Posted By Amanda Bayhi On July 17, 2013 @ 12:17 pm In Featured Articles,News & Analysis | No Comments

The I-5 bridge that collapsed into the Skagit River in May was classified as fracture-critical. (Photo: modified from Cole Wagoner / Twitter)

The I-5 bridge that collapsed into the Skagit River in May was classified as fracture-critical. (Photo: modified from Cole Wagoner / Twitter)

More than 200 of Washington state’s bridges are classified as fracture-critical and could collapse if a key component of the bridge fails, according to KUOW.

Of those bridges, at least three have been struck multiple times in the past five years, putting the bridges at a higher risk of collapsing.

The Interstate 5 span that collapsed into the Skagit River in May after being struck by an oversized truck was also classified as fracture-critical.

According to KUOW‘s report, a U.S. Highway 101 bridge over the Hoquiam River has been struck six times since 2007, a state Route 4 bridge over the Elochoman River was struck once in 2008 and once in 2011 and the Kummer Bridge along state Route 169 was struck twice in 2008. Six other bridges not classified as fracture-critical have been struck five times or more  since 2007.

The I-5 bridge also suffered multiple hits and, as KUOW‘s report lays out, these repeated strikes could be a cause of the bridge’s collapse. There is no record yet of how many times the bridge was struck before it fell, but National Transportation Safety Board (NTSB) Chair Debbie Hersman said the agency is working to get information from the Washington State Department of Transportation (WSDOT) and the state patrol that would help “identify a comprehensive list.”

Jeffrey Berman, associate professor at the University of Washington’s Department of Civil Engineering, said repeated strikes in the same location on a bridge could weaken the structure.
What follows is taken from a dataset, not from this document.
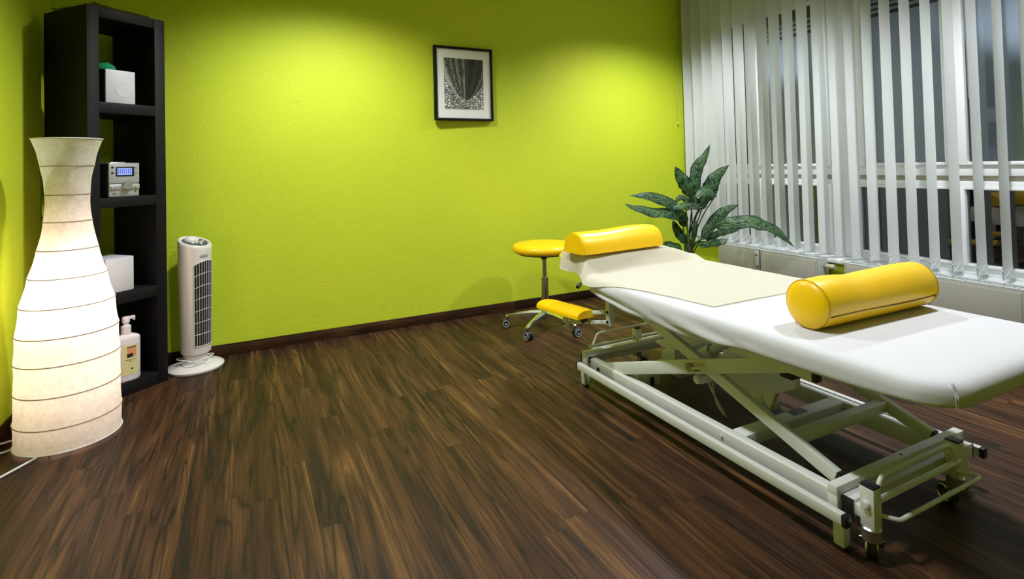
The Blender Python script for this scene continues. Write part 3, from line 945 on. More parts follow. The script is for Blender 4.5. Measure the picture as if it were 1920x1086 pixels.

“You could start to damage its connections; you could really then have an impact,” Berman said, noting that a lack of maintenance and repair is a larger problem than bridge hits. “The fact is that in cities like Seattle, the population has grown and the infrastructure has not.”

Though work to replace the I-5 span is underway, legislative work still needs to be done to ensure states can repair and maintain their bridges, roads and other infrastructure.

“We definitely see its importance when it fails,” Berman said. “But we often fail to realize its importance when we’re using it and it’s operating well.”